Silahları banka kredisiyle aldı

24 sayfalık iddianamede tutuklu sanık Dursun Patan ve tutuksuz sanık Servet Çınar'ın "terör örgütü El- Kaide'ye üye olmak'' suçundan 7,5 ile 15'er yıl arasında hapis cezasına çarptırılmaları istendi.

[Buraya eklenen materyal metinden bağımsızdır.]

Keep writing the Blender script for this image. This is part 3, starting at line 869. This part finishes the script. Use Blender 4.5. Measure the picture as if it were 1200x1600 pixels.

Saldırıda Erkan Kargın, Bülent Çınar ve Raif Topçil öldürülmüştü. İddianamede, eylemle ilgili El Kaide üst yapılanmasının bilgisi olduğuna dair somut delile ulaşılamadığı, ancak eylemin Türkiye'deki hücre yapılanmasının kararıyla gerçekleştirildiği belirtiliyor. İddianamede, Erkan Kargın'ın silahları bir bankanın Silivri şubesi'nden 24 ay vadeli aldığı 4 bin YTL kredi ile elde ettiği öne sürüldü.